WHAT THE TASK ASKS:
Check each line of the material. Copy those containing "pixels".
___ DATA PROVIDED
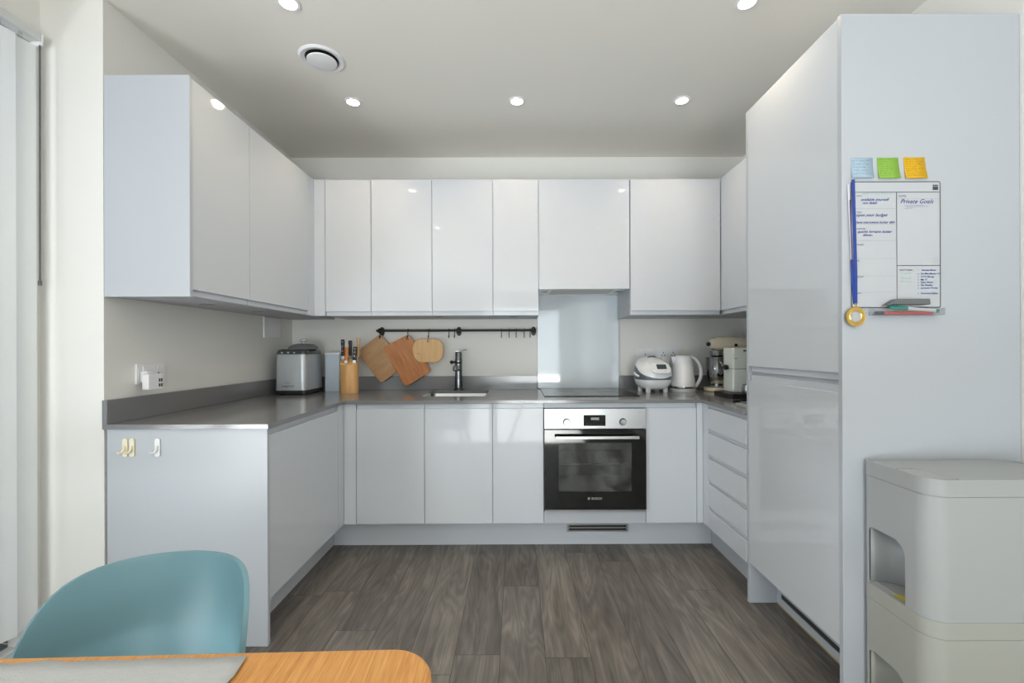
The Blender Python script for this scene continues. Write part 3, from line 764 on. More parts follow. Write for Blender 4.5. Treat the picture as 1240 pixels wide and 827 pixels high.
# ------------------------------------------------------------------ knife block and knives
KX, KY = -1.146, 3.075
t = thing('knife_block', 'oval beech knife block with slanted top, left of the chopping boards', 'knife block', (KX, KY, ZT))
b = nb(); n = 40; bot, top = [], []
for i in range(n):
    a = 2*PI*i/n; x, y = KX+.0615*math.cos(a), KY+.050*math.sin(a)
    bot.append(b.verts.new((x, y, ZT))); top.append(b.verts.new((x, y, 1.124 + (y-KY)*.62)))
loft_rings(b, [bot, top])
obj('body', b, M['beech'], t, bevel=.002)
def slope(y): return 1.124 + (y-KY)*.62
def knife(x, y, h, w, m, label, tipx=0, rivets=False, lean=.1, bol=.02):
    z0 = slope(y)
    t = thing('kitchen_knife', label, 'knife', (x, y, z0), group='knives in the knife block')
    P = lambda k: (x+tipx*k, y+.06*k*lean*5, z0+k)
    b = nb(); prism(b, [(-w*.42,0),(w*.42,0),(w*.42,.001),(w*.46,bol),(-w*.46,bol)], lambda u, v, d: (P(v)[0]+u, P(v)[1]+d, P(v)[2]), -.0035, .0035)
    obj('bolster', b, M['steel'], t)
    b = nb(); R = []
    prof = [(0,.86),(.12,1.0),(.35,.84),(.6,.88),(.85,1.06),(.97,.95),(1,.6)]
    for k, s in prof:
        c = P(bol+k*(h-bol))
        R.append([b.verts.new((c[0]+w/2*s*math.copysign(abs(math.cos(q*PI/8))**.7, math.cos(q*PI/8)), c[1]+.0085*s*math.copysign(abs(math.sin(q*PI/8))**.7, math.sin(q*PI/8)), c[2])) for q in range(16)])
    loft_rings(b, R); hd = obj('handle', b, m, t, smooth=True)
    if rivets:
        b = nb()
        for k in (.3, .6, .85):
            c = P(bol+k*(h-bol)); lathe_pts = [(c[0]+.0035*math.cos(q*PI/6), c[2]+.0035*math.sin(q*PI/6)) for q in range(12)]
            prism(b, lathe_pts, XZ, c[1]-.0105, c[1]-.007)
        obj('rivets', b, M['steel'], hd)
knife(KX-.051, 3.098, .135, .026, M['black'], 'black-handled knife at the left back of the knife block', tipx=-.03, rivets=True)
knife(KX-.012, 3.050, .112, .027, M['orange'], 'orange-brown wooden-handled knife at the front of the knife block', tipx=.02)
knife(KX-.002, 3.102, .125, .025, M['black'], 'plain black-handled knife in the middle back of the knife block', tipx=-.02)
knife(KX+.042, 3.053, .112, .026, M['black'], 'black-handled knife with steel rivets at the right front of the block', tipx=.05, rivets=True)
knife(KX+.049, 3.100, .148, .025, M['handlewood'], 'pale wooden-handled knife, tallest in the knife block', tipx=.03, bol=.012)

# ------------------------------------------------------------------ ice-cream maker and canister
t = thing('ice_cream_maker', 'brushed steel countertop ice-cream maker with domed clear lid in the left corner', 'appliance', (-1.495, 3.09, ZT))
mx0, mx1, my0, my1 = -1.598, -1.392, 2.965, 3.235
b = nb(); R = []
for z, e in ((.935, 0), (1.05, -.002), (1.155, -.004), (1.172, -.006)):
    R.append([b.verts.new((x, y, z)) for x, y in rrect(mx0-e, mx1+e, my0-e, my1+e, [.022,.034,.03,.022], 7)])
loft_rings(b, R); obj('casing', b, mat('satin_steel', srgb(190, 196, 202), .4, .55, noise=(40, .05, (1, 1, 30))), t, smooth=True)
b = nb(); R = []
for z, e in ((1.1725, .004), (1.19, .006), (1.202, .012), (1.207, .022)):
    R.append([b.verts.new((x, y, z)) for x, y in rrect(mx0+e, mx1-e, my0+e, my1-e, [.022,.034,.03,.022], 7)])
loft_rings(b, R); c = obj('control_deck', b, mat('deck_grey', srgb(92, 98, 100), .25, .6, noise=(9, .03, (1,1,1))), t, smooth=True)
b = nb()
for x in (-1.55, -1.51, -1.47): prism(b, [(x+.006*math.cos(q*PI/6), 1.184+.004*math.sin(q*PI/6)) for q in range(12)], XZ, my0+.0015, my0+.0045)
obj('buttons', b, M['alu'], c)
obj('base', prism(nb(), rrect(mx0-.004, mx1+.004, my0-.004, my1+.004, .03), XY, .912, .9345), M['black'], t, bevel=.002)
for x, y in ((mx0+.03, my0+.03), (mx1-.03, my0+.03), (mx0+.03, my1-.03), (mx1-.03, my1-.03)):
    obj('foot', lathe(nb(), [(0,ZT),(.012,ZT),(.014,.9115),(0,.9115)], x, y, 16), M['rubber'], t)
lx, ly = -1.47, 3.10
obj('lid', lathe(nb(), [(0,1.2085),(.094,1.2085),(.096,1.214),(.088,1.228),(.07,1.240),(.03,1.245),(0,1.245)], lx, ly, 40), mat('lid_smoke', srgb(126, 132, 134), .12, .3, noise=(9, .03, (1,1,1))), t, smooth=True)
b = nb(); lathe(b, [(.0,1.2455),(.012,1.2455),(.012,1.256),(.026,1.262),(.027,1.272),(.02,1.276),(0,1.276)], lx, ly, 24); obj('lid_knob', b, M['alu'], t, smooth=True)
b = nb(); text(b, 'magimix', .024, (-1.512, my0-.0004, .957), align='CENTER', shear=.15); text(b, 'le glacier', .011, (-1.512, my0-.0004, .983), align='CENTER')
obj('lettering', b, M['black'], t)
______
___ DATA PROVIDED
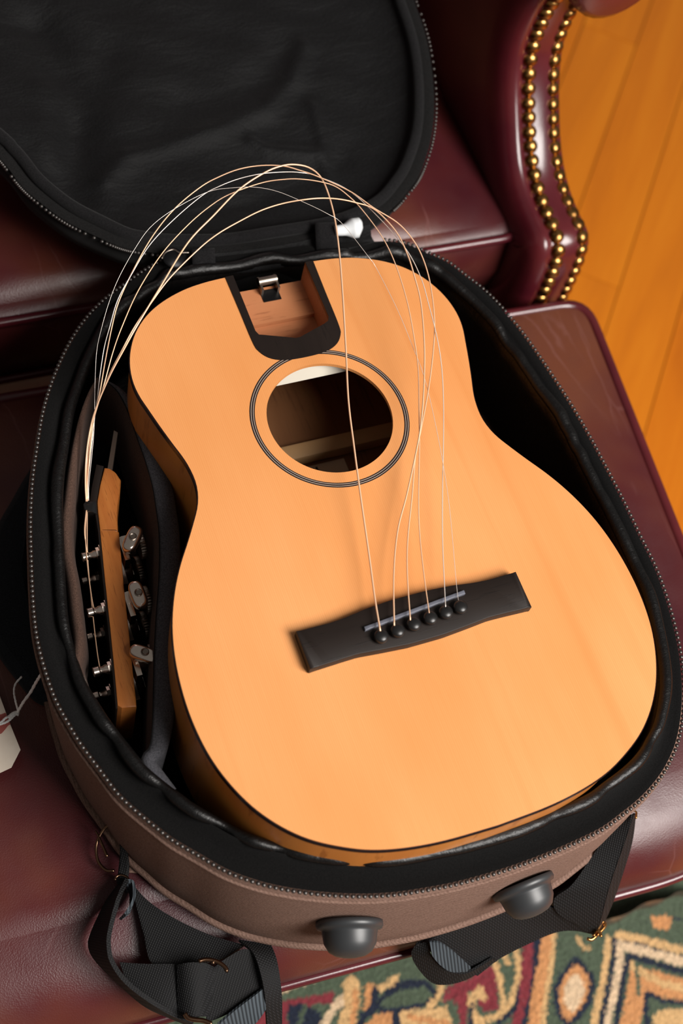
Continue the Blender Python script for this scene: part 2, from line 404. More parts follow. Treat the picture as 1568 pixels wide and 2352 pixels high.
______
___ DATA PROVIDED
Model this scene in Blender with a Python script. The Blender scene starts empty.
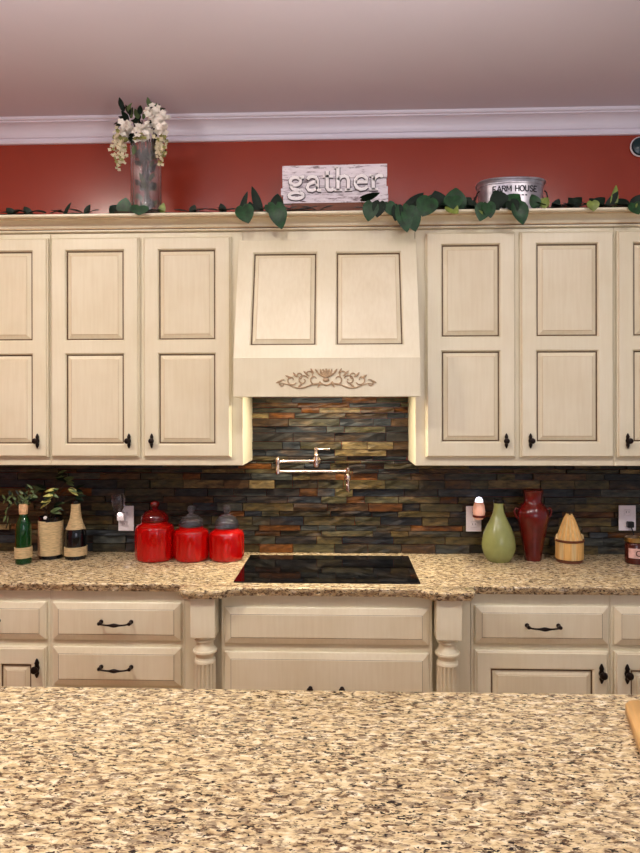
______
EXERCISE ANSWER:
The Blender Python script for this scene continues. Write part 3, from line 764 on. More parts follow. Write for Blender 4.5. Treat the picture as 1240 pixels wide and 827 pixels high.
Continue the Blender Python script for this scene: part 2, from line 404. More parts follow. Treat the picture as 1568 pixels wide and 2352 pixels high.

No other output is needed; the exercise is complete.